* Directions for this task
Quote all lines below exactly. Images stay out.

* Material to process
--------------------------------

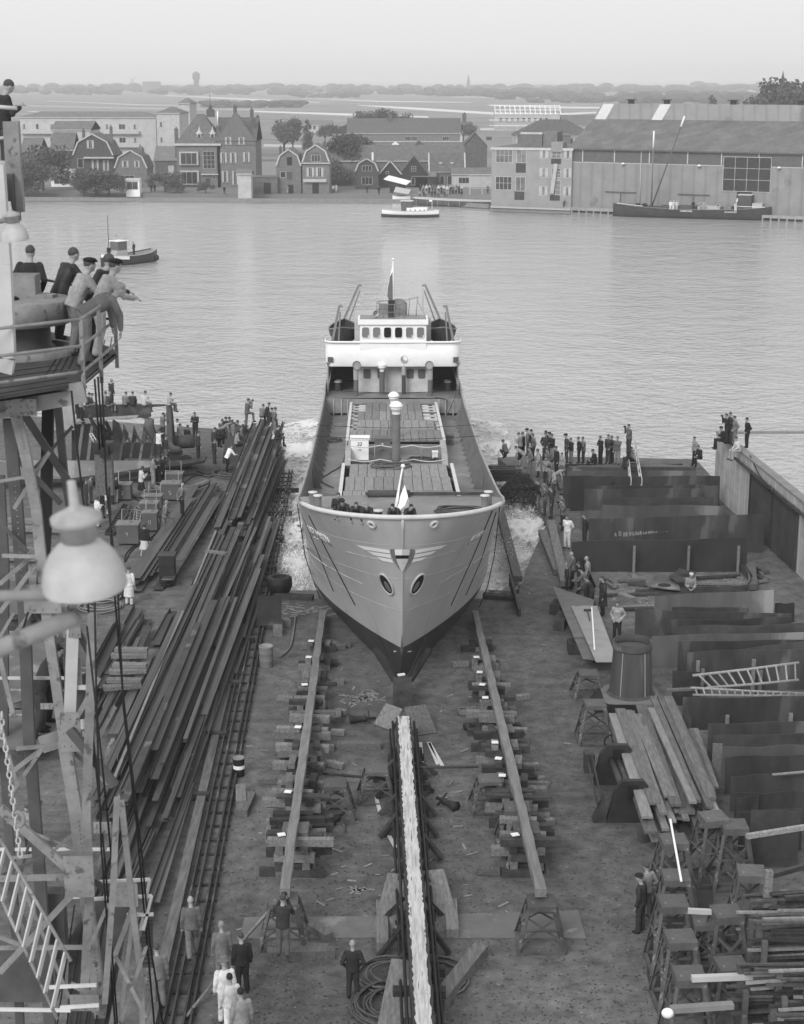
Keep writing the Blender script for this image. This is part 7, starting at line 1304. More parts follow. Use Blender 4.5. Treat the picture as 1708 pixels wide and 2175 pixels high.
for (a, b, w, Y, m_) in (((45, 870), (160, 1045), .2, 28.4, M_craned), ((0, 885), (36, 868), .16, 27, M_crane), ((30, 1080), (105, 960), .09, 27.2, M_crane), ((68, 1000), (155, 905), .08, 28, M_craned), ((38, 975), (130, 1070), .14, 28, M_craned), ((0, 1240), (72, 1178), .1, 27.2, M_crane), ((0, 1022), (60, 1012), .08, 27.2, M_crane), ((0, 1110), (60, 1172), .1, 27.4, M_craned), ((5, 1180), (80, 1182), .1, 27, M_crane), ((0, 1300), (75, 1200), .1, 26.8, M_crane), ((0, 1235), (138, 1375), .09, 27.8, M_craned), ((85, 1275), (0, 1385), .09, 27.1, M_crane), ((60, 1270), (130, 1340), .08, 28.2, M_craned),
      ((0, 1395), (30, 1525), .13, 26.6, M_crane), ((30, 1300), (0, 1352), .08, 27, M_crane), ((105, 1300), (145, 1330), .1, 28, M_craned), ((145, 1330), (100, 1390), .08, 27.2, M_crane), ((162, 1330), (193, 1395), .16, 27.2, M_craned), ((148, 1550), (245, 1668), .24, 26.6, M_craned), ((150, 1590), (230, 1665), .13, 27.2, M_crane), ((0, 1535), (35, 1665), .1, 26.8, M_crane), ((90, 1590), (20, 1690), .1, 27, M_crane), ((25, 1640), (90, 1590), .12, 27.4, M_crane),
      ((0, 1716), (160, 1858), .24, 26.2, M_crane), ((0, 1866), (178, 1862), .16, 26.4, M_crane), ((172, 1880), (0, 2065), .16, 26.4, M_crane), ((0, 1990), (50, 2010), .12, 26.5, M_crane), ((0, 2013), (195, 2012), .12, 26.6, M_crane), ((0, 1860), (110, 1812), .08, 27.2, M_craned), ((25, 1822), (185, 1806), .08, 28, M_crane), ((15, 1745), (160, 1806), .07, 27.5, M_crane), ((180, 1750), (110, 1810), .08, 27.3, M_crane), ((200, 1870), (275, 1930), .16, 26.8, M_craned), ((262, 1700), (200, 1860), .1, 27, M_crane), ((290, 1905), (200, 2150), .14, 26.8, M_crane), ((230, 1918), (195, 2000), .1, 26.4, M_crane), ((245, 2030), (310, 2160), .1, 26, M_crane), ((310, 2010), (245, 2200), .1, 26.2, M_crane), ((285, 1930), (255, 2175), .12, 26.6, M_crane), ((35, 1850), (160, 2150), .1, 27.4, M_crane), ((0, 1865), (60, 1970), .1, 27.6, M_craned), ((150, 2090), (215, 2120), .14, 26.4, M_crane),
      ((0, 1440), (140, 1440), .08, 28, M_cream), ((35, 1590), (95, 1585), .1, 27.4, M_crane), ((205, 1575), (245, 1500), .1, 26.8, M_crane), ((240, 1568), (200, 1650), .1, 26.8, M_crane), ((160, 1530), (210, 1440), .14, 27, M_crane), ((155, 1460), (190, 1460), .12, 27, M_cream), ((100, 2050), (35, 1930), .08, 27.8, M_craned), ((20, 1940), (88, 1700), .08, 28.4, M_craned)):
 strut([a, b], w * .62, Y, m_, 'angle' if w < .12 else 'bar', 'brace')
for x, y, w, h, Y in ((45, 865, .5, .28, 26.9), (90, 1272, .62, .5, 26.9), (150, 1555, .34, .7, 26.7), (168, 1862, .5, .75, 26.1), (152, 1330, .3, .4, 26.9), (268, 1900, .4, .45, 26.5), (218, 1758, .3, .2, 26.3), (155, 1430, .3, .6, 27.5), (180, 2130, .5, .3, 26.2), (105, 1500, .3, .1, 27)):
 c = gy(x, y, Y); m = MB(); m.box(c, (w, .03, h)); [m.ball(c + V((i % 3 - 1) * w * .35, -.02, (i // 3 - 1) * h * .35), .016, 6) for i in range(9)]; part('gusset_plate', m, M_crane, t)
m = MB(); m.prism([gy(160, 1440, 27.8), gy(193, 1425, 27.8), gy(192, 1525, 27.6), gy(160, 1530, 27.6)], (0, .05, 0)); part('side_plate', m, M_craned, t)
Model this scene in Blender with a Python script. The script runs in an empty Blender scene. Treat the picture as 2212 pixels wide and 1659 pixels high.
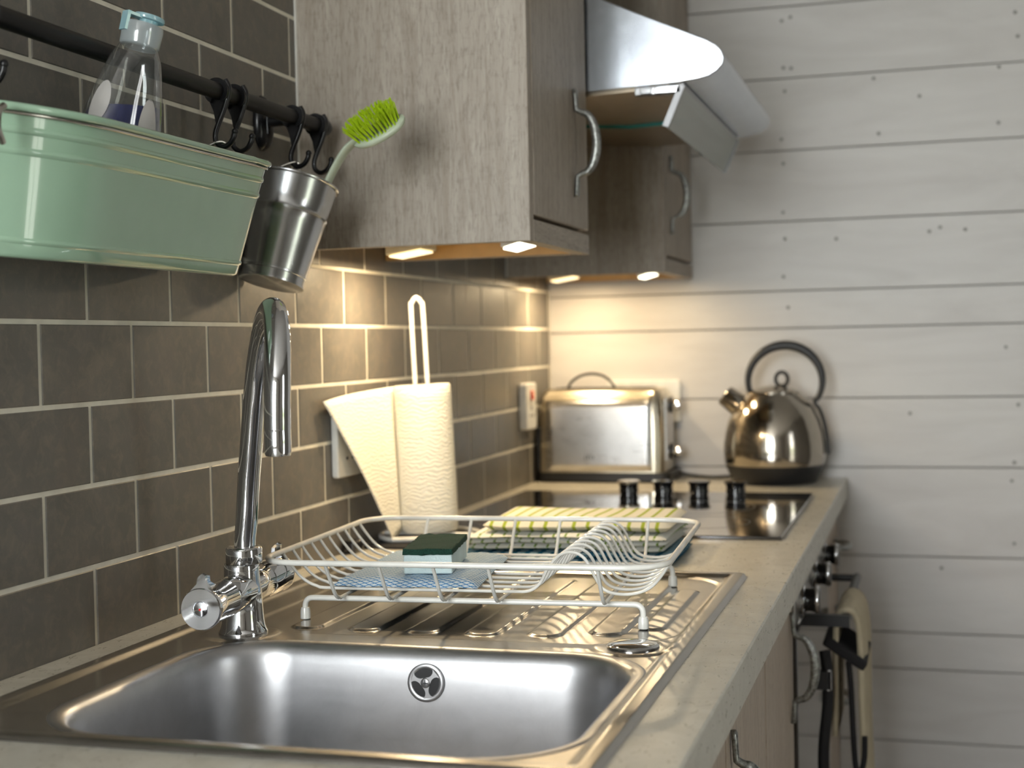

--------------------------------

* Correct result
Keep writing the Blender script for this image. This is part 7, starting at line 1304. More parts follow. Use Blender 4.5. Treat the picture as 1708 pixels wide and 2175 pixels high.
for (a, b, w, Y, m_) in (((45, 870), (160, 1045), .2, 28.4, M_craned), ((0, 885), (36, 868), .16, 27, M_crane), ((30, 1080), (105, 960), .09, 27.2, M_crane), ((68, 1000), (155, 905), .08, 28, M_craned), ((38, 975), (130, 1070), .14, 28, M_craned), ((0, 1240), (72, 1178), .1, 27.2, M_crane), ((0, 1022), (60, 1012), .08, 27.2, M_crane), ((0, 1110), (60, 1172), .1, 27.4, M_craned), ((5, 1180), (80, 1182), .1, 27, M_crane), ((0, 1300), (75, 1200), .1, 26.8, M_crane), ((0, 1235), (138, 1375), .09, 27.8, M_craned), ((85, 1275), (0, 1385), .09, 27.1, M_crane), ((60, 1270), (130, 1340), .08, 28.2, M_craned),
      ((0, 1395), (30, 1525), .13, 26.6, M_crane), ((30, 1300), (0, 1352), .08, 27, M_crane), ((105, 1300), (145, 1330), .1, 28, M_craned), ((145, 1330), (100, 1390), .08, 27.2, M_crane), ((162, 1330), (193, 1395), .16, 27.2, M_craned), ((148, 1550), (245, 1668), .24, 26.6, M_craned), ((150, 1590), (230, 1665), .13, 27.2, M_crane), ((0, 1535), (35, 1665), .1, 26.8, M_crane), ((90, 1590), (20, 1690), .1, 27, M_crane), ((25, 1640), (90, 1590), .12, 27.4, M_crane),
      ((0, 1716), (160, 1858), .24, 26.2, M_crane), ((0, 1866), (178, 1862), .16, 26.4, M_crane), ((172, 1880), (0, 2065), .16, 26.4, M_crane), ((0, 1990), (50, 2010), .12, 26.5, M_crane), ((0, 2013), (195, 2012), .12, 26.6, M_crane), ((0, 1860), (110, 1812), .08, 27.2, M_craned), ((25, 1822), (185, 1806), .08, 28, M_crane), ((15, 1745), (160, 1806), .07, 27.5, M_crane), ((180, 1750), (110, 1810), .08, 27.3, M_crane), ((200, 1870), (275, 1930), .16, 26.8, M_craned), ((262, 1700), (200, 1860), .1, 27, M_crane), ((290, 1905), (200, 2150), .14, 26.8, M_crane), ((230, 1918), (195, 2000), .1, 26.4, M_crane), ((245, 2030), (310, 2160), .1, 26, M_crane), ((310, 2010), (245, 2200), .1, 26.2, M_crane), ((285, 1930), (255, 2175), .12, 26.6, M_crane), ((35, 1850), (160, 2150), .1, 27.4, M_crane), ((0, 1865), (60, 1970), .1, 27.6, M_craned), ((150, 2090), (215, 2120), .14, 26.4, M_crane),
      ((0, 1440), (140, 1440), .08, 28, M_cream), ((35, 1590), (95, 1585), .1, 27.4, M_crane), ((205, 1575), (245, 1500), .1, 26.8, M_crane), ((240, 1568), (200, 1650), .1, 26.8, M_crane), ((160, 1530), (210, 1440), .14, 27, M_crane), ((155, 1460), (190, 1460), .12, 27, M_cream), ((100, 2050), (35, 1930), .08, 27.8, M_craned), ((20, 1940), (88, 1700), .08, 28.4, M_craned)):
 strut([a, b], w * .62, Y, m_, 'angle' if w < .12 else 'bar', 'brace')
for x, y, w, h, Y in ((45, 865, .5, .28, 26.9), (90, 1272, .62, .5, 26.9), (150, 1555, .34, .7, 26.7), (168, 1862, .5, .75, 26.1), (152, 1330, .3, .4, 26.9), (268, 1900, .4, .45, 26.5), (218, 1758, .3, .2, 26.3), (155, 1430, .3, .6, 27.5), (180, 2130, .5, .3, 26.2), (105, 1500, .3, .1, 27)):
 c = gy(x, y, Y); m = MB(); m.box(c, (w, .03, h)); [m.ball(c + V((i % 3 - 1) * w * .35, -.02, (i // 3 - 1) * h * .35), .016, 6) for i in range(9)]; part('gusset_plate', m, M_crane, t)
m = MB(); m.prism([gy(160, 1440, 27.8), gy(193, 1425, 27.8), gy(192, 1525, 27.6), gy(160, 1530, 27.6)], (0, .05, 0)); part('side_plate', m, M_craned, t)
Model this scene in Blender with a Python script. The script runs in an empty Blender scene. Treat the picture as 2212 pixels wide and 1659 pixels high.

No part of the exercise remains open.